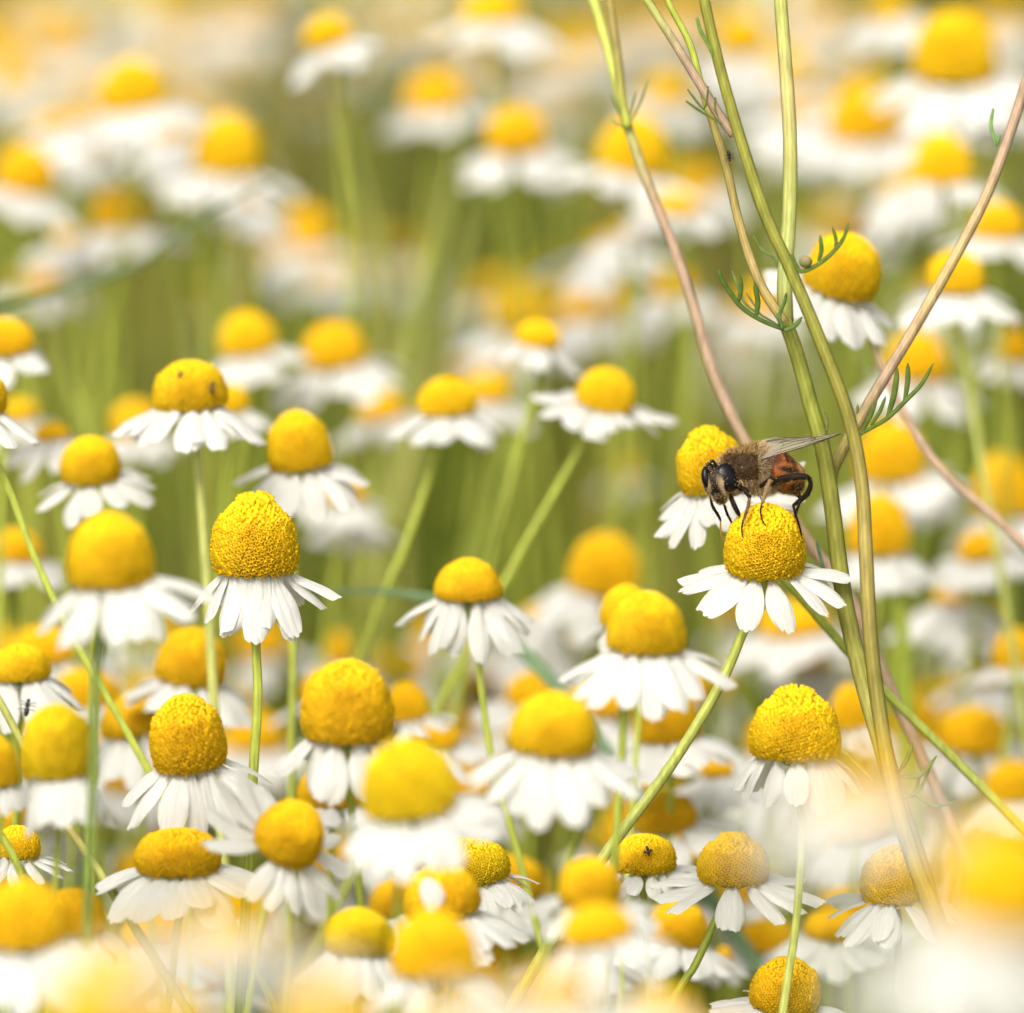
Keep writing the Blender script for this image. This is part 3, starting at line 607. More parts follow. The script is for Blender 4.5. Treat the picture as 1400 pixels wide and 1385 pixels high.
MORE = [(70, 165, 40, 24, 19, 220, 'white blurred petals above the chamomile at the left edge, upper group'), (232, 178, 40, 22, 19, 200, 'white blurred petals between the two brightest heads of the upper left group'),
    (345, 268, 40, 22, 20, 170, 'white blurred petals right under the round largest head of the upper left group'), (95, 320, 40, 22, 19, 210, 'white blurred petals at the left, under the lowest of the upper group'),
    (1090, 150, 44, 24, 22, 230, 'white blurred petals behind the thick stems near the top'), (1330, 130, 44, 24, 17, 220, 'white blurred petals just below the biggest corner bloom'),
    (820, 330, 40, 20, 18, 230, 'white blurred petals below the bright bloom behind the forked pink stem'), (1300, 815, 44, 24, 12, 240, 'white blurred petals right of the domed chamomile by the thick stems'),
    (1340, 925, 44, 24, 12, 200, 'white blurred petals above the brownish head at the right edge'), (1110, 905, 44, 24, 13, 190, 'white blurred petals behind the crossing stems under the sharp flower'),
    (70, 590, 44, 22, 7, 200, 'white blurred petals behind the pale domed chamomile at the left'), (740, 835, 44, 22, 12, 190, 'white blurred petals left of the orange head in the middle'),
    (1240, 660, 40, 22, 15, 200, 'white blurred petals behind the heads right of the thick stems'), (980, 1050, 44, 22, 6, 220, 'white blurred petals left of the large domed head with the curled petal'),
    (480, 700, 40, 22, 13, 170, 'faint white petals in the shade right of the egg shaped head'), (1240, 250, 40, 22, 18, 220, 'white blurred petals left of the round bloom with a peaked head')]
for i_, (x_, y_, w_, h_, d_, W_, lb_) in enumerate(MORE):
    F_(x_, y_, w_, h_, d_, W_, lb_, droop=20, frontdroop=12, n=15, seed=1600 + i_, kind='o', plen=W_ * 0.36, lean=(i_ % 3 - 1) * 7)
# two long rows of far chamomiles that melt into the top edge
FAR = [(85, 52, 36), (22, 100, 34), (-10, 60, 38), (250, 20, 44), (340, 8, 46), (780, 60, 40), (930, 25, 40), (20, 20, 50), (120, 130, 40), (560, 15, 60), (845, 45, 55), (190, 20, 60), (1120, 20, 45), (500, 60, 70), (1370, 20, 42), (640, 85, 60), (745, 120, 60), (300, 95, 60), (420, 110, 75), (90, 0, 70)]
for i_, (x_, y_, d_) in enumerate(FAR):
    s_ = 100 / (100 + d_)
    F_(x_, y_, 88 * s_, 62 * s_, d_, 220 * s_, 'very faint chamomile melting into the blur along the top edge', droop=22, n=12, seed=1300 + i_, kind='oy'[i_ % 2], group='faint far chamomiles along the top edge', scol=(G1, G2))
rf = random.Random(5)
for i_ in range(26):
    d_ = rf.uniform(30, 58); s_ = 100 / (100 + d_); x_ = rf.uniform(40, 1380); y_ = rf.uniform(110, 520)
    F_(x_, y_, 84 * s_, 58 * s_, d_, 230 * s_, 'very soft pale chamomile far behind, hardly more than a cream smudge between the stems', droop=22, n=13, seed=1700 + i_, kind='oy'[i_ % 2], group='cream smudges of chamomile between the far stems', scol=(G1, G2))
F_(420, 1310, 64, 22, -27, 380, 'cream haze of a near bloom over the bottom left, right of the huge smear', droop=12, frontdroop=10, n=20, seed=1098, kind='y')
F_(200, 1295, 64, 22, -30, 380, 'cream haze of a near bloom over the bottom left, left of the huge smear', droop=12, frontdroop=10, n=20, seed=1099, kind='y')
F_(660, 1352, 60, 22, -26, 360, 'cream haze of a near bloom along the bottom edge below the loose petal', droop=12, frontdroop=12, n=20, seed=1101, kind='y')
# heads low down between the stems
rl = random.Random(21)
for i_ in range(100):
    x_ = rl.uniform(-20, 1420); d_ = rl.uniform(5, 24); y_ = rl.uniform(970, 1400) - d_ * 6
    s_ = 100 / (100 + d_)
    F_(x_, y_, 86 * s_, rl.uniform(46, 66) * s_, d_, 215 * s_, 'blurred orange chamomile head low down among the stems, mostly hidden by nearer blooms', droop=rl.uniform(10, 44), n=rl.choice([13, 15, 17, 11, 5]), seed=1400 + i_, kind='oo'[i_ % 2], lean=rl.uniform(-10, 10), group='low chamomiles half hidden among the stems', scol=(G1, G2))
# ------------------------------------------------------------------ tall branching plants standing beside the hoverfly
def pts(lst, d): return [P(q[0], q[1], q[2] if len(q) > 2 else d) for q in lst]
def leaf_piece(mb, lst, d, w, col=(0.105, 0.155, 0.028), flat=0.45):
    sp_ = spline(pts(lst, d), 7); n = len(sp_); k = K(d)
    rad = [w * 0.5 * k * (0.75 + 0.35 * math.sin(math.pi * i / (n - 1))) * (1 if i < n - 3 else (n - i) / 3.2) for i in range(n)]
    cl = [tuple(np.array(col) * (1 + 0.1 * math.sin(i * 1.3))) for i in range(n)]
    v, f, c = tube(sp_, rad, sides=8, flat=flat, col=cl, flatdir=(0.2, -0.8, 0.5)); mb.add((v, f, c))
def leaf_part(t, off, pieces, d, name='feathery_leaf', col=(0.105, 0.155, 0.028)):
    mb = MB()
    for k_, (lst, w_) in enumerate(pieces): leaf_piece(mb, lst, d + 0.02 * k_, w_, col)
    return link(name, mb.mesh(name, M_LEAF, off=off), t)
def branch(t, off, lst, d, w0, w1, cols, name='branch', down=False, ribs=0.11):
    p = pts(lst, d)
    vis = (len(p) - 1) * 8
    if down: p = ground_run(p)
    k = K(d)
    sp_ = spline(p, 8); L = len(sp_)
    rad = [0.46 * k * (w0 + (w1 - w0) * min(1, i / vis)) for i in range(L)]
    cl = []
    for i in range(L):
        tt = min(1.0, i / vis) * (len(cols) - 1); a = min(int(tt), len(cols) - 2) if len(cols) > 1 else 0; fr = tt - a
        c = np.array(cols[a]) * (1 - fr) + np.array(cols[min(a + 1, len(cols) - 1)]) * fr
        cl.append(tuple(c * (1 + 0.07 * math.sin(i * 1.1))))
    v, f, c = tube(sp_, rad, sides=18, ribs=ribs, col=cl)
    o = link(name, MB().add((v, f, c)).mesh(name, M_STEM, off=off), t)
    return o, p[-1]
OL = (0.215, 0.21, 0.032); OLD = (0.19, 0.165, 0.03)
# the stem running from the top edge down in front
foot = Vector((P(1215, 1060, -0.6).x + 6, P(1215, 1060, -0.6).y, 0))
t = thing('chamomile_plant', foot, 'thick olive green stem sweeping from the top edge past the wing tip, with a bud', 'plant')
branch(t, foot, [(955, -60), (963, 0), (985, 95), (1012, 190), (1045, 290), (1082, 372), (1125, 475), (1160, 570), (1178, 660), (1184, 760), (1190, 870), (1203, 980), (1222, 1080), (1250, 1180), (1292, 1290)], -0.6, 14, 23, [OL, OL, OL, OL, OLD, BRN, OLD, BRN, OLD], name='stem', down=True)
branch(t, foot, [(866, -40), (885, 0), (918, 52), (955, 112), (985, 160), (1004, 184)], -0.5, 10, 15, [GP, GP, PINK, PINK, PINK])
leaf_part(t, foot, [([(1082, 347), (1088, 362), (1097, 371), (1122, 359), (1143, 340), (1154, 324), (1160, 305)], 6), ([(1119, 357), (1123, 342), (1121, 321)], 6), ([(1142, 342), (1143, 328), (1138, 310)], 5)], -0.8)
leaf_part(t, foot, [([(938, 138), (952, 148), (968, 158), (988, 170)], 4), ([(940, 122), (952, 138), (966, 154)], 3), ([(968, 118), (966, 140), (962, 150)], 3), ([(978, 133), (978, 150), (982, 160)], 3)], -0.7)
leaf_part(t, foot, [([(953, 24), (958, 42), (968, 60), (976, 78)], 6)], -0.9, col=(0.16, 0.26, 0.05))
leaf_part(t, foot, [([(1232, 1062), (1259, 1059), (1281, 1033)], 6), ([(1229, 1056), (1240, 1038), (1248, 1015)], 6), ([(1232, 1092), (1256, 1080), (1272, 1051)], 5), ([(1250, 1088), (1280, 1102), (1307, 1095)], 4), ([(1246, 1092), (1255, 1070), (1258, 1056)], 4)], -0.4, col=(0.14, 0.22, 0.06))
leaf_part(t, foot, [([(1152, 1024), (1172, 1046), (1194, 1067)], 5)], -0.7, col=(0.3, 0.25, 0.06))
def bud(t, foot, px, py, d, r):
    V = []; Fc = []; cl = []; n = 14; m_ = 8; c0 = P(px, py, d); k = K(d)
    for i in range(m_ + 1):
        ph = math.pi * i / m_
        for j in range(n):
            th = 6.2832 * j / n; rr = math.sin(ph) * (1 + 0.09 * math.cos(th * 7)) * r * k
            V.append(np.array(c0 - foot) + np.array((rr * math.cos(th), rr * math.sin(th), math.cos(ph) * r * k * 0.95))); cl.append((0.33, 0.25, 0.13) if i < 3 else (0.24, 0.24, 0.09))
    for i in range(m_):
        for j in range(n): Fc.append((i * n + j, i * n + (j + 1) % n, (i + 1) * n + (j + 1) % n, (i + 1) * n + j)[::-1])
    return link('bud', new_mesh('bud', V, Fc, M_LEAF, cl), t)
bud(t, foot, 1101, 358, -0.8, 9)
# the second one, forking in three at the leafy knot
foot = Vector((P(1215, 1060, 0.3).x + 4, P(1215, 1060, 0.3).y + 0.5, 0))
t = thing('chamomile_plant', foot, 'thick green stem behind the hoverfly wing that forks at a leafy knot near the top', 'plant')
branch(t, foot, [(1072, 436), (1088, 480), (1106, 545), (1124, 610), (1136, 680), (1146, 760), (1158, 840), (1180, 930), (1206, 1020), (1232, 1110), (1262, 1200)], 0.35, 20, 27, [OL, (0.235, 0.25, 0.036), OL, OL, (0.42, 0.38, 0.1), BRN], name='stem', down=True, ribs=0.10)
branch(t, foot, [(1062, -60), (1067, 0), (1074, 90), (1080, 190), (1079, 290), (1073, 380), (1074, 440)], 0.5, 17, 22, [GP, GP, (0.5, 0.42, 0.16), GP, (0.45, 0.48, 0.16), OL])
branch(t, foot, [(900, -40), (915, 5), (943, 60), (958, 115), (972, 160), (992, 225), (1012, 310), (1038, 385), (1073, 442)], 0.1, 8, 14, [G1, G1, G1, BRN, BRN, (0.36, 0.26, 0.1), BRN])
branch(t, foot, [(1430, 20), (1405, 105), (1378, 190), (1345, 275), (1298, 365), (1248, 452), (1210, 515), (1182, 562), (1160, 600), (1140, 640), (1136, 665)], 0.7, 14, 17, [PINK, PINK, (0.5, 0.36, 0.16), PINK, BRN, OL])
leaf_part(t, foot, [([(1076, 452), (1052, 443), (1029, 431), (1012, 418), (1001, 404), (988, 384), (982, 368)], 7), ([(1010, 412), (1013, 395), (1012, 375)], 6), ([(1034, 432), (1036, 412), (1031, 384)], 7)], 0.0, col=(0.08, 0.135, 0.025))
leaf_part(t, foot, [([(1066, 446), (1036, 428), (1020, 416), (1010, 395), (1001, 370)], 4), ([(1040, 430), (1028, 412), (1020, 400)], 3)], 0.45, col=(0.2, 0.24, 0.08))
leaf_part(t, foot, [([(1072, 452), (1086, 446), (1097, 433)], 6), ([(1070, 450), (1066, 430), (1073, 412), (1075, 400)], 5), ([(1074, 446), (1066, 438), (1062, 428)], 5)], -0.15, col=(0.12, 0.2, 0.05))
leaf_part(t, foot, [([(1176, 594), (1191, 585), (1214, 571), (1242, 544), (1260, 525), (1276, 497)], 6), ([(1214, 570), (1223, 536), (1227, 502)], 8), ([(1237, 548), (1241, 520), (1241, 496)], 7), ([(1178, 592), (1190, 568), (1199, 545)], 6), ([(1191, 582), (1203, 562), (1211, 542)], 5)], 0.2)
leaf_part(t, foot, [([(1030, 322), (1042, 342), (1058, 352), (1066, 372)], 4), ([(1066, 350), (1067, 370), (1068, 384)], 4)], 0.6, col=(0.2, 0.28, 0.08))
leaf_part(t, foot, [([(1130, 590), (1131, 575), (1127, 562)], 4), ([(1172, 565), (1173, 552)], 4)], 0.2, col=(0.2, 0.2, 0.06))
leaf_part(t, foot, [([(1358, 148), (1355, 172), (1362, 200)], 5), ([(1362, 200), (1365, 190), (1367, 182)], 4)], 0.7, col=(0.2, 0.33, 0.1))
leaf_part(t, foot, [([(1142, 800), (1128, 780), (1120, 755), (1116, 738)], 5)], 0.9, col=(0.16, 0.26, 0.14))
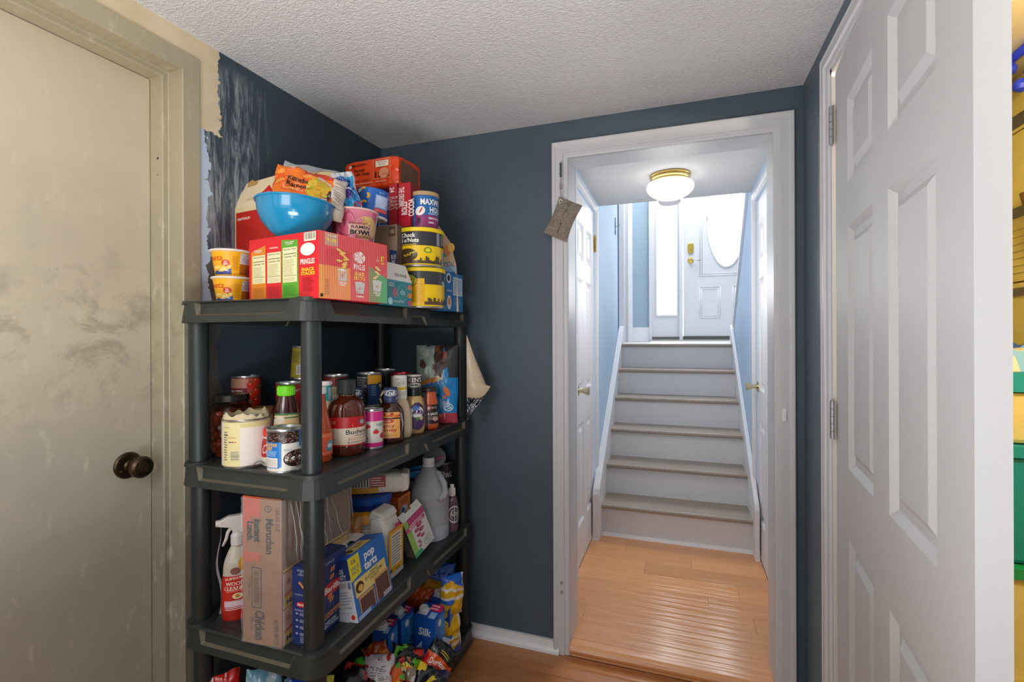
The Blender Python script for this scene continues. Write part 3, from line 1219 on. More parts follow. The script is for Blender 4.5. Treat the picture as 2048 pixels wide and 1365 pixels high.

■ **Work to be completed**: Copy each line from the records above that includes the string "parts".

■ **The response**:
Keep writing the Blender script for this image. This is part 3, starting at line 607. More parts follow. The script is for Blender 4.5. Treat the picture as 1400 pixels wide and 1385 pixels high.
The Blender Python script for this scene continues. Write part 3, from line 1219 on. More parts follow. The script is for Blender 4.5. Treat the picture as 2048 pixels wide and 1365 pixels high.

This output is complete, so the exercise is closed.